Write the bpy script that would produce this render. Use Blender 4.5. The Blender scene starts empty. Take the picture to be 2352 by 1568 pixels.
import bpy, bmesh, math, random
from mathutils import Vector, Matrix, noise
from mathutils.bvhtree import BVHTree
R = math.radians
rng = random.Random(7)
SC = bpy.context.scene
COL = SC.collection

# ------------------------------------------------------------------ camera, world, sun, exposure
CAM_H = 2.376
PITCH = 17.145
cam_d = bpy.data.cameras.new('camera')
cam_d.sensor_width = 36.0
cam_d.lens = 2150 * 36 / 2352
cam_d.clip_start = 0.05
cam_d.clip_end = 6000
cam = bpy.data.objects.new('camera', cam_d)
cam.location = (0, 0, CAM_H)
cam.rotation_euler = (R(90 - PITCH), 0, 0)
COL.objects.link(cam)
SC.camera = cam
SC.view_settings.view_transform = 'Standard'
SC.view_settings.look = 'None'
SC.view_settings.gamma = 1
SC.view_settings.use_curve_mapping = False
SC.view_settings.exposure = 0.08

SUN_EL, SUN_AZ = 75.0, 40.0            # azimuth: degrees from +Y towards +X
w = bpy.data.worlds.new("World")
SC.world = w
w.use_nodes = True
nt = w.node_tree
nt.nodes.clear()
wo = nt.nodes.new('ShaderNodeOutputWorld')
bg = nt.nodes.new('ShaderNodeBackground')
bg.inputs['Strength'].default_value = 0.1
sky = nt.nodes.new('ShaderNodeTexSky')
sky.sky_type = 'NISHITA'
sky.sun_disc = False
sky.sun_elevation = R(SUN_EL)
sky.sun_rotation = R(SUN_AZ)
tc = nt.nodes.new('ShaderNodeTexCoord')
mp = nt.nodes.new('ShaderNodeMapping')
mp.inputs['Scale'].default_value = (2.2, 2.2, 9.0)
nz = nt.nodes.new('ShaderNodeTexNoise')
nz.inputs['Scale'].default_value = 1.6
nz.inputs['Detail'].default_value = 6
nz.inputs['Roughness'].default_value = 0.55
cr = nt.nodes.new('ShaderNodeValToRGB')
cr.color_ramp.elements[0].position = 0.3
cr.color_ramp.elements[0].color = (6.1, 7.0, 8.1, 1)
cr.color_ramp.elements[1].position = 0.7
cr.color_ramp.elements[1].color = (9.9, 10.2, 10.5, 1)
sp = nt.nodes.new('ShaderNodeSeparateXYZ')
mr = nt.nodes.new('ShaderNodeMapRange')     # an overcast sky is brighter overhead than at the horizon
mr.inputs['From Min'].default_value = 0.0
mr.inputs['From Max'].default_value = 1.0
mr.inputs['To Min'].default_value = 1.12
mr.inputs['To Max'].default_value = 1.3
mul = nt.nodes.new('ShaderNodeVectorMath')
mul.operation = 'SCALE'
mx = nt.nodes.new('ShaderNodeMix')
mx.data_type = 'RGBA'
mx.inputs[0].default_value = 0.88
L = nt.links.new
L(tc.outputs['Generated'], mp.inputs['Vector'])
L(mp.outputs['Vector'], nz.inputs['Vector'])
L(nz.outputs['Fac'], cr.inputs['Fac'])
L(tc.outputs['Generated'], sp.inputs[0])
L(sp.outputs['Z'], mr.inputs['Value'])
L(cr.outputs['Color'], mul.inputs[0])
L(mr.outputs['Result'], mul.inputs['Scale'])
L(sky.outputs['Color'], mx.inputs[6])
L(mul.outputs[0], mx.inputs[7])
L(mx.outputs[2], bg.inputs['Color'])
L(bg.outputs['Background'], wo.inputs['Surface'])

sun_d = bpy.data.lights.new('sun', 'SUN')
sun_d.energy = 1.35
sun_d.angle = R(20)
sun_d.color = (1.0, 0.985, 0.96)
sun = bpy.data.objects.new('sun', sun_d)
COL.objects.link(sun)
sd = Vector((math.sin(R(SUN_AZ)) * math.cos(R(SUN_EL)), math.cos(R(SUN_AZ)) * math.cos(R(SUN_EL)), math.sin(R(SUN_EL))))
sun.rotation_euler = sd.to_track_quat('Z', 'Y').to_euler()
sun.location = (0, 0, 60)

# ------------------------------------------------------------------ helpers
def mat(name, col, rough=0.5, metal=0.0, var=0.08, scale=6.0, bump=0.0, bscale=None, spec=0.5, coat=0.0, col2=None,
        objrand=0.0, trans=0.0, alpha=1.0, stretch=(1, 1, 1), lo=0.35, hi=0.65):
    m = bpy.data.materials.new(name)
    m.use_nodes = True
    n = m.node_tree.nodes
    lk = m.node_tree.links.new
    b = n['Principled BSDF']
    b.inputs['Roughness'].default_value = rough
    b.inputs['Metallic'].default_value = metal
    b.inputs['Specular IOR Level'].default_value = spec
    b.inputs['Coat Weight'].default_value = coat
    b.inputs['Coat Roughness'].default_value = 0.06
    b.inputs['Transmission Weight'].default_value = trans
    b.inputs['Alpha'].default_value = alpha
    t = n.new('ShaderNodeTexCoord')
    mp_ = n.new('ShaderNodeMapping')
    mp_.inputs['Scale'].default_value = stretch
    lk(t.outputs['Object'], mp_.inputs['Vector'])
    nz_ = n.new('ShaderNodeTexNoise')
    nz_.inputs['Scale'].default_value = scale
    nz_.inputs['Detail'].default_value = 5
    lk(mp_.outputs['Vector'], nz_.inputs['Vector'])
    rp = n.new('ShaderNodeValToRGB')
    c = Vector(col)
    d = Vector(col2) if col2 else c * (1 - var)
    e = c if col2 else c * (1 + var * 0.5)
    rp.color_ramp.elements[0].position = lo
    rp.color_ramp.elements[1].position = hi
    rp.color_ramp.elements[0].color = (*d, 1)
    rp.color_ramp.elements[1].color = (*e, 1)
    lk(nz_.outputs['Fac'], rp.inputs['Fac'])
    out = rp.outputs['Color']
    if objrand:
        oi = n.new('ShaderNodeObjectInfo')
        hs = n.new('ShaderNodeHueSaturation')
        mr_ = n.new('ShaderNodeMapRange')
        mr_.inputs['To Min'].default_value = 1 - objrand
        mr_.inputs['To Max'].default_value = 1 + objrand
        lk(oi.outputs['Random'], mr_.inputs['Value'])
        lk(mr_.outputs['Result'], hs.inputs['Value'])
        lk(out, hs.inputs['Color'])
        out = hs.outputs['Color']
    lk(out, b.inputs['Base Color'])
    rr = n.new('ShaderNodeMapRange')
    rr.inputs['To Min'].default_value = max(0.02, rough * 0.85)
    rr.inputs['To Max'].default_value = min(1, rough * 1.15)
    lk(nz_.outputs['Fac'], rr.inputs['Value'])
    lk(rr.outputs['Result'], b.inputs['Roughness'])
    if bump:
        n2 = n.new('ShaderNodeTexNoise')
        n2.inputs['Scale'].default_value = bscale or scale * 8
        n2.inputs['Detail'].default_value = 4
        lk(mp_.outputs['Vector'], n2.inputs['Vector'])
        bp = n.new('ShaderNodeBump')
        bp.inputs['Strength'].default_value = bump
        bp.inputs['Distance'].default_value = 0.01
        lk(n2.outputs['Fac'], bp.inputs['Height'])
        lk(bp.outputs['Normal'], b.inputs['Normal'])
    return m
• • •
*Your instructions*. Copy every line verbatim.

*Finished exercise*.
Write the bpy script that would produce this render. Use Blender 4.5. The Blender scene starts empty. Take the picture to be 2352 by 1568 pixels.
import bpy, bmesh, math, random
from mathutils import Vector, Matrix, noise
from mathutils.bvhtree import BVHTree
R = math.radians
rng = random.Random(7)
SC = bpy.context.scene
COL = SC.collection

# ------------------------------------------------------------------ camera, world, sun, exposure
CAM_H = 2.376
PITCH = 17.145
cam_d = bpy.data.cameras.new('camera')
cam_d.sensor_width = 36.0
cam_d.lens = 2150 * 36 / 2352
cam_d.clip_start = 0.05
cam_d.clip_end = 6000
cam = bpy.data.objects.new('camera', cam_d)
cam.location = (0, 0, CAM_H)
cam.rotation_euler = (R(90 - PITCH), 0, 0)
COL.objects.link(cam)
SC.camera = cam
SC.view_settings.view_transform = 'Standard'
SC.view_settings.look = 'None'
SC.view_settings.gamma = 1
SC.view_settings.use_curve_mapping = False
SC.view_settings.exposure = 0.08

SUN_EL, SUN_AZ = 75.0, 40.0            # azimuth: degrees from +Y towards +X
w = bpy.data.worlds.new("World")
SC.world = w
w.use_nodes = True
nt = w.node_tree
nt.nodes.clear()
wo = nt.nodes.new('ShaderNodeOutputWorld')
bg = nt.nodes.new('ShaderNodeBackground')
bg.inputs['Strength'].default_value = 0.1
sky = nt.nodes.new('ShaderNodeTexSky')
sky.sky_type = 'NISHITA'
sky.sun_disc = False
sky.sun_elevation = R(SUN_EL)
sky.sun_rotation = R(SUN_AZ)
tc = nt.nodes.new('ShaderNodeTexCoord')
mp = nt.nodes.new('ShaderNodeMapping')
mp.inputs['Scale'].default_value = (2.2, 2.2, 9.0)
nz = nt.nodes.new('ShaderNodeTexNoise')
nz.inputs['Scale'].default_value = 1.6
nz.inputs['Detail'].default_value = 6
nz.inputs['Roughness'].default_value = 0.55
cr = nt.nodes.new('ShaderNodeValToRGB')
cr.color_ramp.elements[0].position = 0.3
cr.color_ramp.elements[0].color = (6.1, 7.0, 8.1, 1)
cr.color_ramp.elements[1].position = 0.7
cr.color_ramp.elements[1].color = (9.9, 10.2, 10.5, 1)
sp = nt.nodes.new('ShaderNodeSeparateXYZ')
mr = nt.nodes.new('ShaderNodeMapRange')     # an overcast sky is brighter overhead than at the horizon
mr.inputs['From Min'].default_value = 0.0
mr.inputs['From Max'].default_value = 1.0
mr.inputs['To Min'].default_value = 1.12
mr.inputs['To Max'].default_value = 1.3
mul = nt.nodes.new('ShaderNodeVectorMath')
mul.operation = 'SCALE'
mx = nt.nodes.new('ShaderNodeMix')
mx.data_type = 'RGBA'
mx.inputs[0].default_value = 0.88
L = nt.links.new
L(tc.outputs['Generated'], mp.inputs['Vector'])
L(mp.outputs['Vector'], nz.inputs['Vector'])
L(nz.outputs['Fac'], cr.inputs['Fac'])
L(tc.outputs['Generated'], sp.inputs[0])
L(sp.outputs['Z'], mr.inputs['Value'])
L(cr.outputs['Color'], mul.inputs[0])
L(mr.outputs['Result'], mul.inputs['Scale'])
L(sky.outputs['Color'], mx.inputs[6])
L(mul.outputs[0], mx.inputs[7])
L(mx.outputs[2], bg.inputs['Color'])
L(bg.outputs['Background'], wo.inputs['Surface'])

sun_d = bpy.data.lights.new('sun', 'SUN')
sun_d.energy = 1.35
sun_d.angle = R(20)
sun_d.color = (1.0, 0.985, 0.96)
sun = bpy.data.objects.new('sun', sun_d)
COL.objects.link(sun)
sd = Vector((math.sin(R(SUN_AZ)) * math.cos(R(SUN_EL)), math.cos(R(SUN_AZ)) * math.cos(R(SUN_EL)), math.sin(R(SUN_EL))))
sun.rotation_euler = sd.to_track_quat('Z', 'Y').to_euler()
sun.location = (0, 0, 60)

# ------------------------------------------------------------------ helpers
def mat(name, col, rough=0.5, metal=0.0, var=0.08, scale=6.0, bump=0.0, bscale=None, spec=0.5, coat=0.0, col2=None,
        objrand=0.0, trans=0.0, alpha=1.0, stretch=(1, 1, 1), lo=0.35, hi=0.65):
    m = bpy.data.materials.new(name)
    m.use_nodes = True
    n = m.node_tree.nodes
    lk = m.node_tree.links.new
    b = n['Principled BSDF']
    b.inputs['Roughness'].default_value = rough
    b.inputs['Metallic'].default_value = metal
    b.inputs['Specular IOR Level'].default_value = spec
    b.inputs['Coat Weight'].default_value = coat
    b.inputs['Coat Roughness'].default_value = 0.06
    b.inputs['Transmission Weight'].default_value = trans
    b.inputs['Alpha'].default_value = alpha
    t = n.new('ShaderNodeTexCoord')
    mp_ = n.new('ShaderNodeMapping')
    mp_.inputs['Scale'].default_value = stretch
    lk(t.outputs['Object'], mp_.inputs['Vector'])
    nz_ = n.new('ShaderNodeTexNoise')
    nz_.inputs['Scale'].default_value = scale
    nz_.inputs['Detail'].default_value = 5
    lk(mp_.outputs['Vector'], nz_.inputs['Vector'])
    rp = n.new('ShaderNodeValToRGB')
    c = Vector(col)
    d = Vector(col2) if col2 else c * (1 - var)
    e = c if col2 else c * (1 + var * 0.5)
    rp.color_ramp.elements[0].position = lo
    rp.color_ramp.elements[1].position = hi
    rp.color_ramp.elements[0].color = (*d, 1)
    rp.color_ramp.elements[1].color = (*e, 1)
    lk(nz_.outputs['Fac'], rp.inputs['Fac'])
    out = rp.outputs['Color']
    if objrand:
        oi = n.new('ShaderNodeObjectInfo')
        hs = n.new('ShaderNodeHueSaturation')
        mr_ = n.new('ShaderNodeMapRange')
        mr_.inputs['To Min'].default_value = 1 - objrand
        mr_.inputs['To Max'].default_value = 1 + objrand
        lk(oi.outputs['Random'], mr_.inputs['Value'])
        lk(mr_.outputs['Result'], hs.inputs['Value'])
        lk(out, hs.inputs['Color'])
        out = hs.outputs['Color']
    lk(out, b.inputs['Base Color'])
    rr = n.new('ShaderNodeMapRange')
    rr.inputs['To Min'].default_value = max(0.02, rough * 0.85)
    rr.inputs['To Max'].default_value = min(1, rough * 1.15)
    lk(nz_.outputs['Fac'], rr.inputs['Value'])
    lk(rr.outputs['Result'], b.inputs['Roughness'])
    if bump:
        n2 = n.new('ShaderNodeTexNoise')
        n2.inputs['Scale'].default_value = bscale or scale * 8
        n2.inputs['Detail'].default_value = 4
        lk(mp_.outputs['Vector'], n2.inputs['Vector'])
        bp = n.new('ShaderNodeBump')
        bp.inputs['Strength'].default_value = bump
        bp.inputs['Distance'].default_value = 0.01
        lk(n2.outputs['Fac'], bp.inputs['Height'])
        lk(bp.outputs['Normal'], b.inputs['Normal'])
    return m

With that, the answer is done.